Родным я тоже сказал совсем немного – только то, что иду в паломничество и приду в конце года.
Прямо как Бенуа-Жозеф, еще не ставший святым.
Спустя три месяца после того летнего похода я уволился. Прошло еще три – и я съехал с квартиры. Канун Нового года я провел у родителей: паковал в рюкзак спальник, палатку, дождевики, тетрадки, шесть пар носков и губную гармошку на случай, если станет скучно. Наконец пришло долгожданное утро, мама завернула мне сандвичи вместе с остатком рождественского пирога, и отец отвез меня в Кентербери, к собору.
И Я ВЕРИЛ, ЧТО ПАЛОМНИЧЕСТВО ВЕРНЕТ МНЕ СИЛУ. Я ШЕЛ, ЧТОБЫ ВЫЛЕЧИТЬ СЕБЯ, НО СТЫДИЛСЯ ЭТО ПРИЗНАТЬ.
Мы поспели к утренней молитве. Помню, как солнце, бившее в окна крипты, озаряло ажурную кладку стен. Закончив службу, старший священник благословил меня в капелле Святой Троицы, мы с отцом распрощались, и я отправился в путь.
Великобритания. Кентерберийский собор
Так в первый день нового года, во вторник, я сделал свой первый шаг к Иерусалиму. Утро выдалось на удивление светлым и ясным. Шел я неспешно, смотрел в безоблачное небо и гадал: а может, это провидение? Но паром, отплывший из Дувра, вошел в туман – и с тех пор каждое новое утро начиналось с тумана. Светало в девять, темнело в пять, я пробирался по грязным тропинкам – медленно, медленно, до безумия медленно, а когда миновал Кале и двинулся на юго-восток, мне часто приходилось бежать, иначе я не успевал преодолеть дневной отрезок пути до наступления ночи.

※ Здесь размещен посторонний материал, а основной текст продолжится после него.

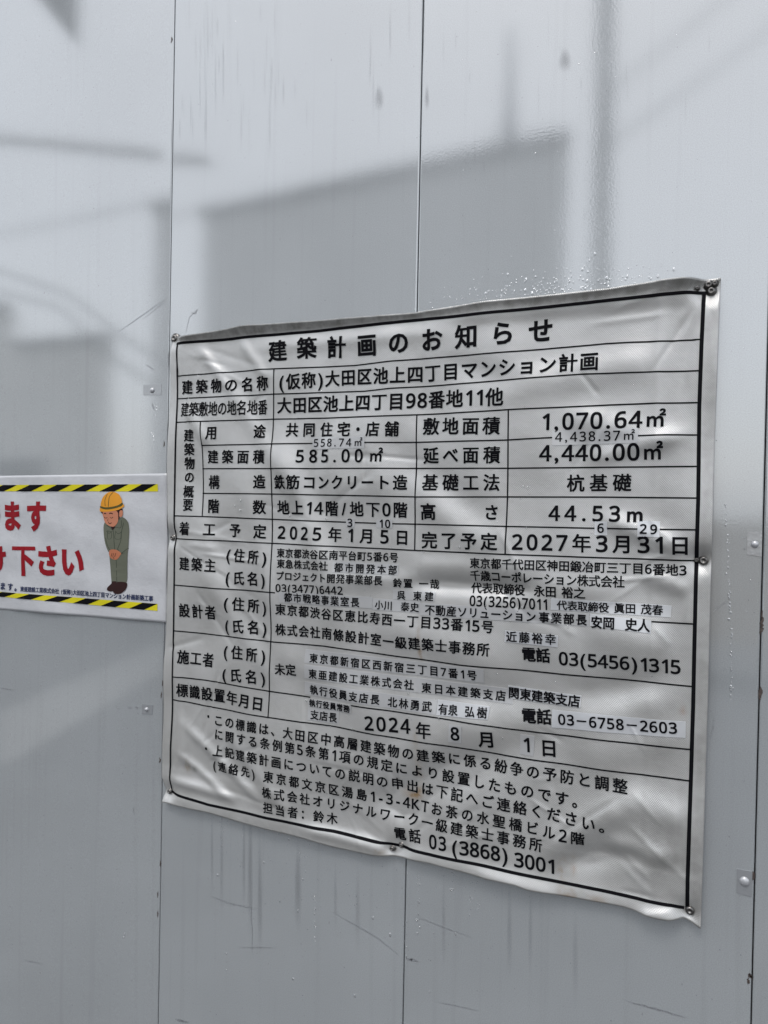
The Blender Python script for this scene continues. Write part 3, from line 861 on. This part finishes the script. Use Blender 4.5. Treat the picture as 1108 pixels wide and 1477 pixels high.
sign_text('lettering', [('階', [(299, 730), (316, 730)], 21), ('数', [(366.5, 731.5), (385.6, 731.8)], 21), ('地上14階/地下0階', [(400, 731.8), (588, 735.8)], 21.5),
                        ('高', [(607.5, 738), (629.5, 738)], 25), ('さ', [(697, 739), (720.5, 739)], 24), ('44.53m', [(791, 740), (927.4, 741.2)], 25.5, dict(ds=1.14))])
sign_text('lettering', [('着工予定', [(259, 762), (385.4, 767)], 20), ('2025年1月5日', [(401, 767.7), (587.4, 775.5)], 21.3, dict(ds=1.14)),
                        ('完了予定', [(608, 779), (718.6, 781.4)], 25), ('2027年3月31日', [(739, 781.5), (860, 784), (992.4, 786.8)], 26.3, dict(ds=1.13))])
S1 = dict(weight=.025, ds=1.05)
sign_text('lettering', [('建築主', [(258.5, 812.5), (313, 816)], 20), ('(住所)', [(327, 800), (387, 805)], 20.5), ('(氏名)', [(327, 833), (385.4, 835.6)], 20.5),
                        ('東京都渋谷区南平台町5番6号', [(400.3, 797.2), (574, 804.4)], 13.8, S1), ('東急株式会社', [(401, 812.5), (475.3, 816.6)], 13.6, S1),
                        ('プロジェクト開発事業部長', [(401, 830), (552.5, 837.7)], 13.6, S1), ('鈴置 一哉', [(567.4, 840.5), (631.3, 843.4)], 14, S1), ('03(3477)6442', [(399.8, 847.7), (495.6, 851.8)], 14.5, S1),
                        ('東京都千代田区神田鍛冶町三丁目6番地3', [(678, 811.8), (835, 817), (990.7, 822.6)], 15.7, S1), ('千歳コーポレーション株式会社', [(678, 830), (901.4, 839.5)], 16.3, S1),
                        ('代表取締役　永田 裕之', [(677.5, 848), (845.5, 855.3)], 16.2, S1), ('03(3256)7011', [(677, 866.5), (790, 871.8)], 19, S1)])
sign_text('lettering', [('設計者', [(257.8, 880), (312, 884)], 20.5), ('(住所)', [(326, 869.4), (385.4, 876)], 20.5), ('(氏名)', [(325.5, 902), (384.7, 906.4)], 20.5),
                        ('東京都渋谷区恵比寿西一丁目33番15号', [(399, 878), (468, 885.3), (560, 893.5), (712, 904.8)], 16.8, dict(ds=1.14)),
                        ('株式会社南條設計室一級建築士事務所', [(398, 907.6), (470, 913.5), (560, 925), (625, 930.5), (707, 937.5)], 17.3),
                        ('電話', [(753, 943.5), (794.4, 945.8)], 21.5, B_), ('03(5456)1315', [(806.6, 949), (890, 955), (982, 962)], 23.5)])
sign_text('lettering', [('施工者', [(256, 947), (308.4, 953)], 20.5), ('(住所)', [(323.6, 939), (384, 946.4)], 20.5), ('(氏名)', [(321.4, 972.3), (383, 978)], 20.5),
                        ('未定', [(396.5, 965), (427, 966.8)], 17.5), ('電話', [(752.6, 1032), (795.8, 1035)], 22, B_)])
sign_text('lettering', [('標識設置年月日', [(255, 995), (316.6, 1003.5), (378.4, 1016)], 19.8),
                        ('2024', [(527.7, 1041.8), (593.3, 1047.3)], 25), ('年', [(601, 1052), (622.5, 1054)], 24), ('月', [(691, 1066), (713, 1068)], 25.5), ('日', [(780, 1078.8), (802.5, 1081)], 26)])
N_ = dict(weight=.023, ds=1.12)
sign_text('note_lettering', [
    ('・', [(297, 1033.6), (302, 1034.4)], 16), ('この標識は、大田区中高層建築物の建築に係る紛争の予防と調整', [(310, 1038.8), (416, 1056.8), (608, 1089), (769, 1114), (846, 1125.8), (906, 1134.3)], 16.8, N_),
    ('に関する条例第5条第1項の規定により設置したものです。', [(310, 1059), (415, 1077.5), (498.6, 1091), (595, 1111), (640, 1121), (752.6, 1140), (833, 1156.5)], 16.8, N_),
    ('・', [(296, 1079), (301, 1079.8)], 16), ('上記建築計画についての説明の申出は下記へご連絡ください。', [(308, 1082), (378, 1095), (510, 1118.6), (607, 1139), (720, 1160), (817, 1178.5), (873, 1191)], 16.8, N_),
    ('(連絡先)', [(306, 1103.8), (369, 1116)], 15.8, N_), ('東京都文京区湯島1-3-4KTお茶の水聖橋ビル2階', [(382, 1118.4), (498.6, 1143), (595, 1162), (698, 1181), (844, 1210)], 16.8, N_),
    ('株式会社オリジナルワーク一級建築士事務所', [(380, 1141), (457, 1156), (572, 1180), (637, 1191.5), (782.6, 1220.3)], 16.8, N_),
    ('担当者：鈴木', [(380.7, 1163.6), (485, 1183.4)], 16.6, N_), ('電話', [(568, 1202.5), (606.6, 1208)], 19.5, N_),
    ('03', [(618.8, 1213.5), (644, 1217.5)], 24), ('(3868)', [(652.6, 1220.6), (732.4, 1234)], 24.5), ('3001', [(741.8, 1239), (799.5, 1250.5)], 25)])

def sticker(quad, runs, lift=.0009, label=None, clear=False):
    q = [Vector(W(*p)) for p in quad]
    n, k = max(4, int((q[1] - q[0]).length / .003)), 8
    V, F = [], []
    for j in range(k + 1):
        for i in range(n + 1):
            V.append(tuple(q[0].lerp(q[1], i / n).lerp(q[3].lerp(q[2], i / n), j / k)))
    P = on_sheet(V, lift); P2 = on_sheet(V, .0001)
    c = len(P); w = n + 1
    for j in range(k):
        for i in range(n): F.append([j * w + i, (j + 1) * w + i, (j + 1) * w + i + 1, j * w + i + 1])
    edge = [i for i in range(w)] + [j * w + n for j in range(1, k + 1)] + [k * w + i for i in range(n - 1, -1, -1)] + [j * w for j in range(k - 1, 0, -1)]
    for a in range(len(edge)):
        e0, e1 = edge[a], edge[(a + 1) % len(edge)]
        F.append([e0, e1, c + e1, c + e0])
    o = obj('correction_sticker', P + P2, F, M['clear' if clear else 'tape'], sign)
    if label: o['label'] = label
    sign_text('lettering', runs, o, lift + .0007)
K = dict(weight=.027, ds=1.05)
sticker([(451, 630.5), (527, 629.5), (527, 646.2), (451, 648)], [('558.74㎡', [(453, 638.8), (524.5, 638)], 13.6, dict(weight=.014, ds=1.12))], label='small white correction sticker reading 558.74', clear=True)
sticker([(797, 621.7), (921, 617.2), (921, 639), (797, 642.5)], [('4,438.37㎡', [(801, 630.3), (916.6, 628)], 16.5, dict(weight=.014, ds=1.12))], label='small white correction sticker reading 4,438.37', clear=True)
sticker([(499.4, 747.7), (512, 748), (512, 760.5), (499.4, 760)], [('3', [(501.5, 754), (509, 754)], 14.5)], label='tiny correction sticker reading 3', clear=True)
sticker([(542.6, 749), (565.6, 749.8), (565.6, 761.6), (542.6, 761)], [('10', [(547.5, 755.2), (563, 755.6)], 14.5)], label='tiny correction sticker reading 10', clear=True)
sticker([(858, 752), (876, 752.4), (876, 772), (858, 771.5)], [('6', [(862, 761.5), (871.5, 761.7)], 16.5)], label='tiny correction sticker reading 6')
sticker([(920.5, 751), (952.6, 752), (951.7, 774.5), (920, 773.6)], [('29', [(923.5, 762.6), (948.6, 763.3)], 17)], label='small correction sticker reading 29')
sticker([(796, 862.5), (969, 873.5), (968, 890), (795, 879)], [('代表取締役 眞田 茂春', [(804, 872.2), (957, 880)], 14.6, S1)])
sticker([(606, 870), (776.5, 881), (776, 898.5), (605.5, 887)], [('不動産ソリューション', [(613, 879.4), (773.5, 889.7)], 15.5, K)], clear=True)
sticker([(776.6, 880.5), (851, 885), (850.5, 903), (776, 898)], [('事業部長', [(778, 889.6), (848, 894)], 15.8, B_)], clear=True)
sticker([(852.2, 884.6), (940, 895), (939.6, 912.8), (852, 901.8)], [('安岡　史人', [(854, 896), (938.6, 902)], 18, B_)])
sticker([(481.5, 809.5), (575, 814.5), (574, 829.3), (481, 824.7)], [('都市開発本部', [(483.4, 818), (572.8, 822.5)], 13.8, S1)], clear=True)
sticker([(567, 851), (627, 853.7), (626.5, 867.3), (566.5, 864.6)], [('呉 東建', [(572.8, 858.2), (625, 860.9)], 13.5, S1)], clear=True)
sticker([(404, 853), (537, 861.5), (536.5, 877.6), (404, 868.5)], [('都市戦略事業室長', [(411, 861), (518.7, 869.2)], 13.6, K)], clear=True)
sticker([(537.2, 863), (605.6, 868), (605.4, 884), (537, 879)], [('小川　泰史', [(541, 872), (604.5, 876.3)], 13.6, S1)], clear=True)
sticker([(728.6, 909.5), (806, 916.6), (805, 933), (727.7, 926)], [('近藤裕幸', [(730, 918), (803, 922)], 16.2, S1)])
sticker([(441, 936.5), (697.5, 966), (697, 986), (439.5, 955.5)], [('東京都新宿区西新宿三丁目7番1号', [(447, 948.6), (560, 961), (687.4, 975)], 14, K)], clear=True)
sticker([(440, 958.5), (738.7, 995.5), (738.7, 1017), (439, 978)], [('東亜建設工業株式会社', [(446, 971), (596.6, 988.8)], 14.2, K), ('東日本建築支店', [(607.5, 992), (728, 1005.5)], 15, K)], clear=True)
sticker([(731.6, 990), (838, 1004.5), (837, 1021), (731, 1008)], [('関東建築支店', [(732.5, 999.6), (836.5, 1012.4)], 17, B_)], .0013)
sticker([(439.6, 983), (630, 1011), (629, 1031), (439, 1001.5)], [('執行役員支店長', [(447, 994.3), (549, 1009.2)], 14.2, K), ('北林勇武', [(560, 1011.5), (623, 1020)], 15, K)], clear=True)
sticker([(630.6, 1010), (706, 1020), (703.5, 1037.8), (629.6, 1031.2)], [('有泉', [(632, 1022.6), (660.7, 1025)], 15.5, S1), ('弘樹', [(671, 1025.8), (703, 1028.8)], 15.5, S1)], .0013)
sticker([(445, 1008), (508.6, 1016.5), (508, 1027.5), (444.5, 1019)], [('執行役員常務', [(446, 1013.4), (507, 1022)], 10.8, B_)], .0013, clear=True)
sticker([(444.5, 1019.6), (490, 1026), (489, 1044), (444, 1038)], [('支店長', [(448, 1030.2), (487, 1035.4)], 14.2, S1)], clear=True)
sticker([(648.5, 1044.5), (667, 1047), (666, 1072), (647.5, 1069.5)], [('8', [(651.5, 1057), (663.5, 1058)], 23.5)], label='correction sticker carrying the number 8', clear=True)
sticker([(750, 1060), (770.5, 1062.5), (769, 1091.5), (749, 1088.5)], [('1', [(756.5, 1074.8), (761.5, 1075.2)], 25)], label='correction sticker carrying the number 1', clear=True)
sticker([(796.4, 1024.5), (989.6, 1040.7), (989, 1063.7), (795.5, 1049.6)], [('03－6758－2603', [(805, 1037.5), (977, 1049.5)], 17.5, dict(weight=.026, ds=1.14))])

def screw(px, py, r=.006, h=None):
    X, Z = W(px, py)
    y0 = -float(relief(np.array([X]), np.array([Z]))[0]) + .0002
    b = MB()
    b.lathe((X, y0, Z), [(r * 1.5, 0), (r * 1.5, .0008), (r * 1.02, .001), (r, .0036), (r * .8, .0052), (r * .45, .0058), (r * .35, .0040), (.0004, .0038)], 18)
    b.build('screw', M['screw'], sign, True)
for px, py, r in [(249, 487, .0065), (1026, 418, .0050), (1022, 409, .0048), (1031, 407, .0035), (246, 776, .0048), (1015, 809, .0058), (1005, 808, .003), (242, 1143, .0046), (995, 1316, .0058), (564, 1226, .0042), (577, 1221.5, .0034), (1006, 415.5, .0025)]:
    screw(px, py, r)

OFF[0] = 0.0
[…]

В пятницу я шел по залежам голубой глины, в густом тумане, и воздух пах горечью, словно костер после дождя. Когда я добрался до Амета, день уже клонился к вечеру, и я, бродя в серых сумерках, пытался представить, как выглядел поселок двести пятьдесят лет тому назад. Это было несложно: здесь до сих пор стояли столетние амбары и конюшни, а уличные фонари закоптились от мутной дымки. Дом Лабра меня разочаровал. Я ожидал каких-то вывесок, туристических групп, может, даже сувенирную лавку, – а нашел мрачные и гнетущие комнаты, украшенные парочкой пыльных финтифлюшек.